【「麒麟がくる」コラム】織田信長が朝廷に三職推任を強要したので、本能寺の変が起こったのか
大河ドラマ「麒麟がくる」は最終回を迎え、まだ感動の余韻に浸っている人も多いだろう。ドラマは大絶賛された反面、本能寺の変につながるトピックスが抜けていたので、いささかご不満の向きもあるようだ。そのような事情から、次の大河ドラマ「青天を衝く」がはじまるまで、アフター・フォローをしておこう。
今回取り上げるのは、三職推任の件である。
■三職推任とは
天正10年(1582)4月25日、朝廷は織田信長に対して、関白・太政大臣・将軍のいずれかに推任しようと申し出た(『天正十年夏記』)。公家・武家のもっとも重要な職を3つも挙げている事実は、以前から注目されていた。
信長に官職の授与を勧めたのは、正親町の皇太子・誠仁親王だった。誠仁親王は信長に「どのような官にも任じることができる」と伝えている(「畠山記念館所蔵文書」)。信長と誠仁親王との関係は、実に良好だった。
ところで、三職推任に関しては、信長が朝廷に強制したものだという説がある。その根拠とは、一連の事実を記した勧修寺晴豊の『天正十年夏記』の「被(助動詞の「らる」)」の用法を検討した結果、三職推任を持ち出したのは朝廷でなく、信長配下の村井貞勝であるとの指摘である。
ただし、その後の研究によって「被(助動詞の「らる」)」の用法に疑問が提示され、この説も後退せざるを得ず、朝廷から信長に申し出た可能性が俄然高くなった。
三職推任が注目されるのは、信長がどの官職を望んだのかわからないまま、本能寺の変で死んでしまったことだ。信長は、3つのうちどの官職を望んでいたのか考えてみよう。
■信長にふさわしい官職
最初に、将軍職について検討しよう。信長と決裂した足利義昭は力を失ったとはいえ、いまだ征夷大将軍の地位にあった。したがって、信長の任官は困難であり、その手順は義昭の将軍職を解いてから、信長を将軍職に就ける必要がある。
朝廷にとっては義昭を解官する手続きが面倒であるが、敢えて信長に将軍職を提示したのは、その準備があったからだろう。武家の棟梁としてもふさわしい。
太政大臣はどうだろうか。天正10年(1582)5月、近衛前久が太政大臣の職を辞しているので(『公卿補任』)、信長を太政大臣に任官することを想定しての措置であったとの指摘がある。ただし、十分な史料的裏付けが乏しく、前久が太政大臣を辞任したことは、単なる偶然かもしれない。
また、関白は五摂家だけに任官が許されてきたので、信長がこの職に就くというのは、現実問題として難しいだろう。

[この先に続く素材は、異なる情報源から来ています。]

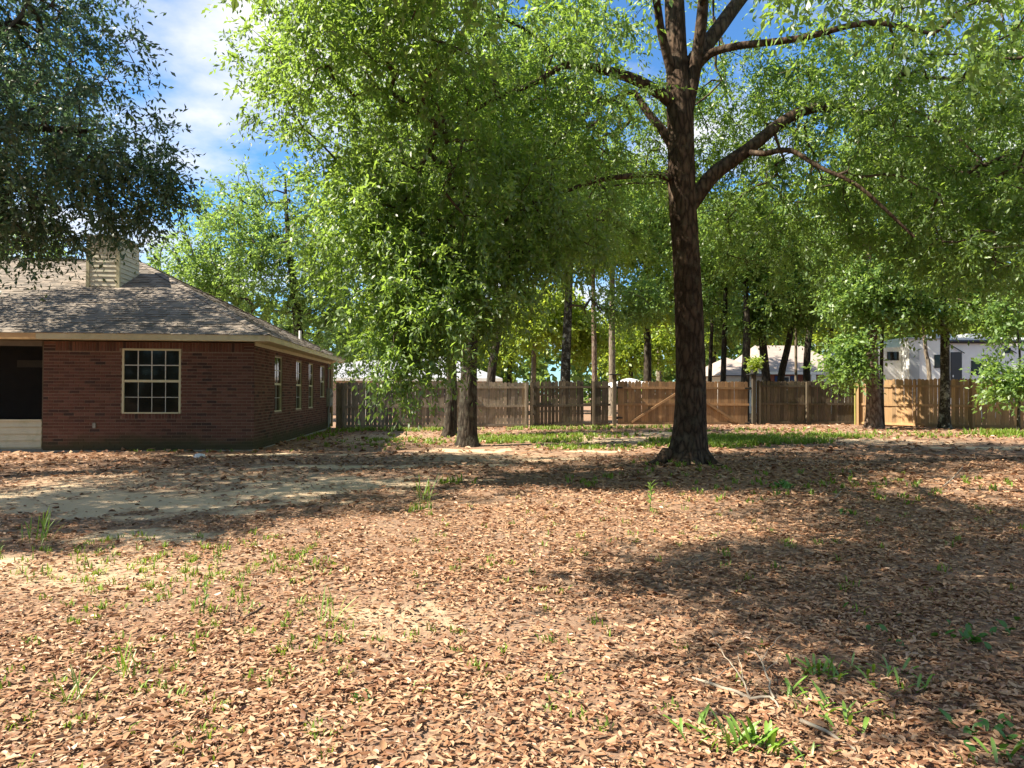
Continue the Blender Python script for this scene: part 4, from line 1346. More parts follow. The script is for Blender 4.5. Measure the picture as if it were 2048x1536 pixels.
# far wood behind everything: one mass of foliage
r = np.random.default_rng(77)
n = 2000
fx = r.uniform(-70, 75, n)
fy = r.uniform(78, 100, n)
top = 11.5 + 2.2 * np.sin(fx * 0.35) + 1.6 * np.sin(fx * 0.93 + 1.2)
fz = r.random(n) ** 0.8 * top
tp = np.stack([fx, fy, fz], -1)
v, f, t_ = leaves(tp, r.normal(size=(n, 3)) * 0.4, r, 5, 4, 1.3, 1.05, 0.62, 0.3)
me = mesh_np('woodland', v, [f], t_)
me.materials.append(M['far_leaf'])
tag(link(bpy.data.objects.new('woodland', me)), 'distant mass of woodland foliage behind the houses', 'woodland', kind='stuff')
# unseen trees behind the camera, added to darken window reflections and the front wall
n = 1100
fx = r.uniform(-32, 34, n)
fy = r.uniform(-22, -14, n)
fz = r.random(n) ** 0.9 * (12.5 + 2.0 * np.sin(fx * 0.4))
v, f, t_ = leaves(np.stack([fx, fy, fz], -1), r.normal(size=(n, 3)) * 0.4, r, 5, 4, 1.3, 0.75, 0.44, 0.3)
me = mesh_np('woodland', v, [f], t_)
me.materials.append(M['dark_leaf'])
tag(link(bpy.data.objects.new('woodland', me)), 'unseen belt of trees behind the camera, added to darken the window reflections', 'woodland', kind='stuff')


# ------------------------------------------------------------------ neighbouring houses, camper, pole, canopy
def hip_roof(b, x0, x1, y0, y1, z, h, ov=0.4, ridge=None):
    x0, x1, y0, y1 = x0 - ov, x1 + ov, y0 - ov, y1 + ov
    ym, d = (y0 + y1) / 2, (y1 - y0) / 2
    ra, rb = (x0 + min(d, (x1 - x0) / 2 - .01), x1 - min(d, (x1 - x0) / 2 - .01)) if ridge is None else ridge
    A_, B_, C_, D_ = (x0, y0, z), (x1, y0, z), (x1, y1, z), (x0, y1, z)
    E_, F_ = (ra, ym, z + h), (rb, ym, z + h)
    return b.poly([A_, B_, F_, E_]).poly([B_, C_, F_]).poly([C_, D_, E_, F_]).poly([D_, A_, E_]).poly([A_, D_, C_, B_])


def far_window(parent, x, z, w, h, y=0.0, shutter=None):
    wn_ = MB().box((x, y - 0.06, z), (x + w, y - 0.003, z + h)).build('window', M['white'], parent)
    MB().box((x + 0.07, y - 0.075, z + 0.07), (x + w - 0.07, y - 0.0605, z + h / 2 - 0.03)).build('pane', M['far_pane'], wn_)
    MB().box((x + 0.07, y - 0.075, z + h / 2 + 0.03), (x + w - 0.07, y - 0.0605, z + h - 0.07)).build('pane', M['far_pane'], wn_)
    if shutter:
        for sx in (x - 0.52, x + w + 0.07):
            MB().box((sx, y - 0.05, z - 0.02), (sx + 0.45, y - 0.003, z + h + 0.02)).build('shutter', shutter, parent)


# left: red brick house with white trim beyond the fence
HY = 44.0
h1 = tag(empty('brick_house', (X(690, HY), HY, 0), R(2)), 'low red brick house with white eaves beyond the left fence', 'house')
W1 = X(990, HY) - X(690, HY)
MB().box((-5, 0, -0.2), (W1, 8, 2.12)).build('wall', M['far_brick'], h1)
hip_roof(MB(), -5, W1, 0, 8, 2.3, 1.55, 0.45, (2.2, 6.0)).build('roof', M['far_roof_grey'], h1)
MB().box((-5.45, -0.47, 2.12), (W1 + 0.45, 8.45, 2.295)).build('fascia', M['white'], h1)
for px in (735, 830, 930):
    MB().box((X(px, HY) - X(690, HY) - 0.07, -0.42, -0.2), (X(px, HY) - X(690, HY) + 0.07, -0.28, 2.118)).build('porch_post', M['white'], h1)
far_window(h1, 0.35, 0.7, 1.1, 1.25)
far_window(h1, 1.75, 0.7, 1.6, 1.25)
far_window(h1, 5.6, 0.7, 1.1, 1.25)

# right: white garage and pink brick house with tan roof and blue shutters
HY = 46.0
h2 = tag(empty('brick_house', (X(1450, HY), HY, 0), R(4)), 'tan roofed brick house with blue shutters and white garage beyond the gate', 'house')


def hx(px):
    return X(px, HY) - X(1450, HY)


MB().box((0, 0, -0.2), (hx(1535), 7, 2.55)).build('garage', M['white'], h2)
hip_roof(MB(), 0, hx(1535), 0, 7, 2.6, 1.35, 0.45).build('roof', M['far_roof'], h2)
gd = MB().box((0.35, -0.04, -0.1), (hx(1535) - 0.35, -0.003, 2.15)).build('garage_door', M['white'], h2)
for k in range(4):
    MB().box((0.42, -0.06, 0.0 + k * 0.53), (hx(1535) - 0.42, -0.0405, 0.48 + k * 0.53)).build('door_panel', M['white'], gd)
MB().box((hx(1535) + 0.01, -0.6, -0.2), (hx(1690), 8, 2.75)).build('wall', M['far_brick'], h2)
hip_roof(MB(), hx(1535) + 0.02, hx(1690), -0.6, 8, 2.82, 2.0, 0.5, (hx(1560), hx(1664))).build('roof', M['far_roof'], h2)
MB().box((hx(1535) - 0.48, -1.12, 2.66), (hx(1690) + 0.5, 8.4, 2.815)).build('fascia', M['white'], h2)
far_window(h2, hx(1560), 0.8, hx(1570) - hx(1556), 1.75, -0.6, M['navy'])
dd_ = MB().box((hx(1602), -0.66, -0.1), (hx(1612), -0.603, 2.2)).build('front_door', M['navy'], h2)
for px in (1616, 1652):
    MB().box((hx(px) - 0.16, -1.1, -0.2), (hx(px) + 0.16, -0.8, 2.655)).build('porch_column', M['white'], h2)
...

では、三職推任の問題は、どのように考えるべきだろうか。
■鍵を握る『天正十年夏記』
三職推任の問題の鍵を握るのが、『天正十年夏記』の記述だ。信長方との交渉に臨んだ勧修寺晴豊は、「関東討ちはたされ珍重候間、将軍ニなさるへきよし」と回答している。
この時点で、信長は甲斐の武田勝頼を天目山(山梨県甲州市)で滅ぼしていたので、朝廷は信長を将軍に任じるのが妥当であると考えたのだ。武家の棟梁として将軍はふさわしい官職であり、朝廷の意向は将軍職だった。
ただし、信長が朝廷からの提案を受け入れる意思があったか否かについては見解が分かれ、信長は最初から将軍職を受ける意思がなかったとも指摘されている。
■不明な結末
その後の経過を確認しておこう。信長は、正親町天皇と誠仁親王に対して返書を送った。また、晴豊も村井貞勝の邸宅を訪れて、信長からの返事を聞いている。ただ残念なことに、信長の回答は伝わっていない。
信長が3つの官職の中からどれを選択したのか、あるいは3つとも拒否したのか不明なのだ。結局、そのような事情があって、信長がどの官職を受けるつもりであったか、大きく見解が分かれて論争となっている。
少なくともいえることは、信長は官職に執着がなかったことだ。官職がなくても、信長は朝廷との良好な関係を保ち、各地の高いで勝利した。したがって、信長は意外にもすべてを断ったのではないだろうか。高い官職に就いて朝廷の縛りを受けるよりも、フリーで動くことを望んだのかもしれない。